The participants were then asked, "How do you think this proposal will affect White homebuyers' chances of getting mortgage funding from these banks in the next year?" They were asked to rank their responses on a seven-point Likert scale running from -3 through 0 to +3, indicating greatly harm, no effect, and greatly improve, respectively.

After parsing the responses, the authors found that "participants misperceived equality-enhancing policies as significantly harmful to the advantaged ingroup's resource access whereas participants misperceived inequality-enhancing and status quo–preserving policies as improving their access to resources."

Remember, in this study, the resources available to the advantaged group do not change in any scenario. And the researchers found that their results persist when controlling for ideological beliefs. Similar results were found in subsequent studies in which participants were explicitly told that resources were essentially unlimited but that disadvantaged folks would gain greater relative access. The scenarios were designed to be explicitly win-win.

Let's consider one other study in greater detail. For this one, the researchers recruited nearly 500 Americans regardless of their ethnicity or gender. Participants were told that they were being assigned using a personality test to one of two teams: the Rattlers and the Eagles. They were told that a set number of participants were recruited each week and that the teams were completing a problem-solving challenge in which bonuses went to individuals selected by the experimenters. Actually, all participants were assigned to the Rattlers team. Participants were then told that the experimenters had selected 126 Rattlers to receive bonuses while 79 Eagles had gotten bonuses.
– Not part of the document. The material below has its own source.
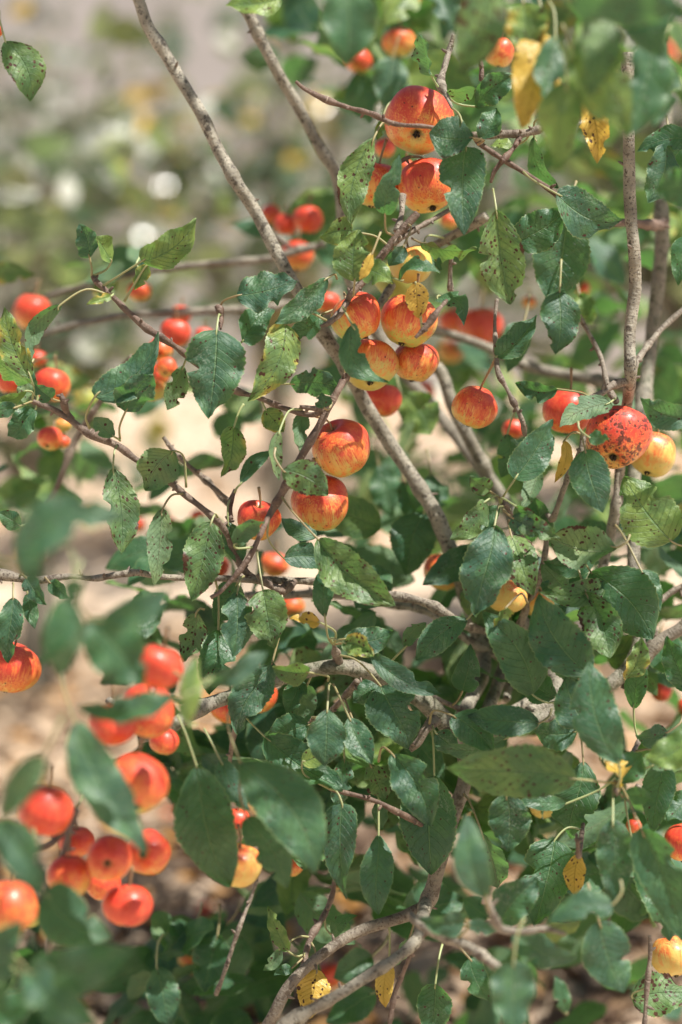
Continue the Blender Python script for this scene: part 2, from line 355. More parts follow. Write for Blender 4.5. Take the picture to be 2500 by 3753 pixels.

Experimenters then exposed participants to two scenarios. In the first equality-enhancing scenario, participants read a proposal in which five extra bonuses would be provided to the Rattlers and 50 extra bonuses to the Eagles. In this win-win scenario, the Rattlers would get 131 bonuses and the Eagles 129 bonuses. The chances that a member of the Rattler team would get a bonus had increased a bit, whereas the chances that an Eagle would receive a bonus went up considerably.

In the inequality-enhancing scenario, the participants read a proposal in which the Rattlers would get five fewer bonuses and the Eagles would get 50 fewer. In this lose-lose case, the Rattlers would receive 121 bonuses and the Eagles 29 bonuses. A Rattler's chance of a bonus declined slightly whereas those of an Eagle fell steeply.

The participants were then asked which scenario was more harmful to their chances of receiving a bonus. Dishearteningly, the "participants misperceived the win-win equality-enhancing policy as more harmful to their chances of receiving a bonus than the lose-lose inequality-enhancing policy." The Likert scale score for the win-win scenario was -1 (more harmful to chances), while the lose-lose scenario garnered +0.7 (improved chances). And this was found in a study in which the "advantaged" group was simply conjured into existence by the experimenters.

"Across nine studies, we show that advantaged group members misperceive equality-enhancing policies as harming their access to resources, even when the policies do no such thing," conclude the researchers. "These grim results suggest that perceiving equality as harmful to advantaged groups is a powerful heuristic."

Grim indeed.

One potential explanation for these depressing results is that the pervasive background drumbeat of progressive zero-sum redistributionism may simply have made it impossible for many participants to believe that equality-enhancing win-win policies might actually be sincere proposals.

Caveats: Yes, yes, I know all about the replication crisis in psychology, but to their credit, these researchers did preregister their methods and hypotheses at the Open Science Framework.